Вся страна пронизана страхом. В годы массовых репрессий сам дневник сжимается, строчки скукоживаются, записи можно прочесть только с лупой. «Берут одного за другим, и не знаешь, и никто не может узнать, куда его девают. Как будто на тот свет уходят. И чем больше уводят, чем неуверенней жизнь остающихся, тем больше хочется жить, несмотря ни на что!».
Пришвин всю жизнь увлекался фотографией. Сохранился его снимок семьи Трубецких, живших в те годы, как и писатель, в Сергиевом Посаде. Это были его ближайшие друзья. 30 октября 1937 г. Владимир Сергеевич Трубецкой, с которым Пришвин любил вместе охотиться, был расстрелян.
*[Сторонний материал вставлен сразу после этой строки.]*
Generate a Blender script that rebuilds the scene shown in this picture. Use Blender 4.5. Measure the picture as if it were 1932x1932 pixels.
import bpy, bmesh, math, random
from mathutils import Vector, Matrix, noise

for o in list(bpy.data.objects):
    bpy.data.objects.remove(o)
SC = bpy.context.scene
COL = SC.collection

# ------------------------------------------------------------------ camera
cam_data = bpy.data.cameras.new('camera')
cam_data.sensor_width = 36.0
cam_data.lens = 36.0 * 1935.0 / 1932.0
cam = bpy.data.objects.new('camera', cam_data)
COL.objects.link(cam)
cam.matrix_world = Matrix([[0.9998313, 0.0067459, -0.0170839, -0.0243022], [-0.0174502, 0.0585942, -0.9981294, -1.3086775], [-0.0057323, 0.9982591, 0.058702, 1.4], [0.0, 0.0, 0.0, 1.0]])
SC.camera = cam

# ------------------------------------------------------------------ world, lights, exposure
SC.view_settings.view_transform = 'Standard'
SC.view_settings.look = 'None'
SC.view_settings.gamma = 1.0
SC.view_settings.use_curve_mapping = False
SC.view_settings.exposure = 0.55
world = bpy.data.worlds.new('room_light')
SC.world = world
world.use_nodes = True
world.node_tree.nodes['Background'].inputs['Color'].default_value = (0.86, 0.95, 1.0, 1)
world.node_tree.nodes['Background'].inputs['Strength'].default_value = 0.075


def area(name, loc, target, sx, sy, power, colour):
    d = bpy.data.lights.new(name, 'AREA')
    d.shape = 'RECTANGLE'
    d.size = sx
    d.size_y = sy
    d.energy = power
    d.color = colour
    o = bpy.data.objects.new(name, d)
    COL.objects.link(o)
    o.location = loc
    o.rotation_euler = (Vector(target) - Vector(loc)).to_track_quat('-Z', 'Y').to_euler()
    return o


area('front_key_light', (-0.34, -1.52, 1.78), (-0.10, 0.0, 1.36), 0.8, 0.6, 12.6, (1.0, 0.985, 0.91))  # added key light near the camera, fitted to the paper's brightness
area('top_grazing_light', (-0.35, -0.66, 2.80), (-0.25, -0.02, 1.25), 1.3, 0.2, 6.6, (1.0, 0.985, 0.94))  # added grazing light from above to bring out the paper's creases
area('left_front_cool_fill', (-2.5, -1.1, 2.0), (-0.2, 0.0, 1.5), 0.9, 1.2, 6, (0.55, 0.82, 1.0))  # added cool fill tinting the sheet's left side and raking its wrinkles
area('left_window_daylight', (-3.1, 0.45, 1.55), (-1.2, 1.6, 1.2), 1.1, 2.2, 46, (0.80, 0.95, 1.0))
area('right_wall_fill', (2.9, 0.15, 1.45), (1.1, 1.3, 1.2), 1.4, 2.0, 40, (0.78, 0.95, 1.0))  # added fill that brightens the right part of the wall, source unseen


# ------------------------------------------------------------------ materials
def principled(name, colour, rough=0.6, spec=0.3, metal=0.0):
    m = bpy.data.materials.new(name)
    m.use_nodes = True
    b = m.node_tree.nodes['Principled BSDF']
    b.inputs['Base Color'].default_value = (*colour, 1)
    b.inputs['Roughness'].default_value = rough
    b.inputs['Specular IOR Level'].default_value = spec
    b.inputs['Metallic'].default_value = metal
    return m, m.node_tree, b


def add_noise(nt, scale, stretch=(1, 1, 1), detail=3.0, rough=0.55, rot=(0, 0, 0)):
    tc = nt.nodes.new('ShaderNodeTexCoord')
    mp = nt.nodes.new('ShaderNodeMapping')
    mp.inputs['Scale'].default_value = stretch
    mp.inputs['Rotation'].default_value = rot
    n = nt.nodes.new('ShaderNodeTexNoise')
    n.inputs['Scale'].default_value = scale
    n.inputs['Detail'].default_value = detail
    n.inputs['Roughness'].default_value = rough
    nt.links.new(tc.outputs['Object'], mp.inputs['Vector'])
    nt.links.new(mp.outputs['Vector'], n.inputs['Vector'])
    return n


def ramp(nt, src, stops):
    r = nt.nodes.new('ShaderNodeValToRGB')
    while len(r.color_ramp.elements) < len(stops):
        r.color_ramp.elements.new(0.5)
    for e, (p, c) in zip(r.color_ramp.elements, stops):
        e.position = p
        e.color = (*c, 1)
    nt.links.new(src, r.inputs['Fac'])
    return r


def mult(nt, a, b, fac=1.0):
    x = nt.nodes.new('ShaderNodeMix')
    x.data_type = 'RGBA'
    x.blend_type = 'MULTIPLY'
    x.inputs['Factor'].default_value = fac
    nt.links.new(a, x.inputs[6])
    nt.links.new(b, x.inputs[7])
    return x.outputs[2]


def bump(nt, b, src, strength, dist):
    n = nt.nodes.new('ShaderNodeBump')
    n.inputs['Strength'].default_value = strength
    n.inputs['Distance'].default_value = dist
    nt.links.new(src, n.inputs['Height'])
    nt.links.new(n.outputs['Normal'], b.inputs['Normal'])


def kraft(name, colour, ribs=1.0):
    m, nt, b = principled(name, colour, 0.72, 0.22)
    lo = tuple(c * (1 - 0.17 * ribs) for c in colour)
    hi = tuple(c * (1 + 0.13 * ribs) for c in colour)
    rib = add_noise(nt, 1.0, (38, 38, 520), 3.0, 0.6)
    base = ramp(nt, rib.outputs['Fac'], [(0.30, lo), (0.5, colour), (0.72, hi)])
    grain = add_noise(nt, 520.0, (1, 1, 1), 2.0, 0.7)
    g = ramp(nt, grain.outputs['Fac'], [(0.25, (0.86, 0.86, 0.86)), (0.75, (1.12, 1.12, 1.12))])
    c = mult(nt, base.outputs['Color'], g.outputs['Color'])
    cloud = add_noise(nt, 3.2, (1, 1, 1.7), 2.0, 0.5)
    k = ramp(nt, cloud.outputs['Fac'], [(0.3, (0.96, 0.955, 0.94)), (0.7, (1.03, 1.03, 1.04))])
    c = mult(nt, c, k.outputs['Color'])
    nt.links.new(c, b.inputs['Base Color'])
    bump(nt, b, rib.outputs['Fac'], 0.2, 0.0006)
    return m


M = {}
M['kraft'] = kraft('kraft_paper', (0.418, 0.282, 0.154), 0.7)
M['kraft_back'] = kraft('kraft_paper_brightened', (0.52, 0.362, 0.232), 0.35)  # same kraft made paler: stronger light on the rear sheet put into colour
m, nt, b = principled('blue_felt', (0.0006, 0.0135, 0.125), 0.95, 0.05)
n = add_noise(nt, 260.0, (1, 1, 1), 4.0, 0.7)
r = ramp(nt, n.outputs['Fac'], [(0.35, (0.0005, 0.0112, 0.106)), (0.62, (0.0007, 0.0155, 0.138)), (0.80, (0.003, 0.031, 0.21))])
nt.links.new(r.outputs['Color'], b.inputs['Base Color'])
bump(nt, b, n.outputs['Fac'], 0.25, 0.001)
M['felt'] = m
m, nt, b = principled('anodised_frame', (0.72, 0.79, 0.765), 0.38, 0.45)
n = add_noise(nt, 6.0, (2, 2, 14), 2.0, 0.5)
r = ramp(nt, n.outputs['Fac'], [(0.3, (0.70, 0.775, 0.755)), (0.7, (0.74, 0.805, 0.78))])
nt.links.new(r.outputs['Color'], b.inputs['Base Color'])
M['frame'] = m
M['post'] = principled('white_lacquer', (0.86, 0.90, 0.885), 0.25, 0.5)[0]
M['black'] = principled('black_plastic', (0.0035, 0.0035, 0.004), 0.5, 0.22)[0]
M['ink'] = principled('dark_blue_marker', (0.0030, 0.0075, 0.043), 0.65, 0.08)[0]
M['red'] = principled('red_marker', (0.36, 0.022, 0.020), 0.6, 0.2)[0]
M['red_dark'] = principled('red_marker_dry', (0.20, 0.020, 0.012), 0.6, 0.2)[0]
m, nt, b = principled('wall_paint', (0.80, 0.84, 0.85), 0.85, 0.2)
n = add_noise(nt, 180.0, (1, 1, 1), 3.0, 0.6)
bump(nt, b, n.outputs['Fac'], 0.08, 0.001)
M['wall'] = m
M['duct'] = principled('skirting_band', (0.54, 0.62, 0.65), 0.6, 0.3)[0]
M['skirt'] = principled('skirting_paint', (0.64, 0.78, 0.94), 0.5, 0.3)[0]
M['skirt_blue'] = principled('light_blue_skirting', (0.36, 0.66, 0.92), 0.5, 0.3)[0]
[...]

Позже расстреляли его дочь Варвару. Десять лет в лагере провел его сын Григорий; в лагере умерла дочь Александра. Вдова Елизавета Владимировна Трубецкая была арестована в 1943 г. и умерла в Бутырской тюрьме. Круг казненных вокруг Пришвина с каждым годом сжимался.
Вести откровенный дневник в такое время равносильно подписанию себе самому смертного приговора. Да и прежние записи 20-х годов в 30-е уже тянули на «вышку». В 1927 году Пришвин записывает: «Читал "Известия", с большим трудом одолел огромную статью Сталина и не нашёл в ней ничего свободного, бездарен и честен, как чурбан». В 1930 году о Сталине: «Невежественный тупой владыка». О тайном дневнике Пришвина знал только один единственный человек, его любимая. Однажды он сказал своей Ляле об этих тетрадках: «За каждую строчку десять лет расстрела». Ее расстреляли бы вместе с ним. И все-таки он продолжал записывать этот смертный приговор каждый день.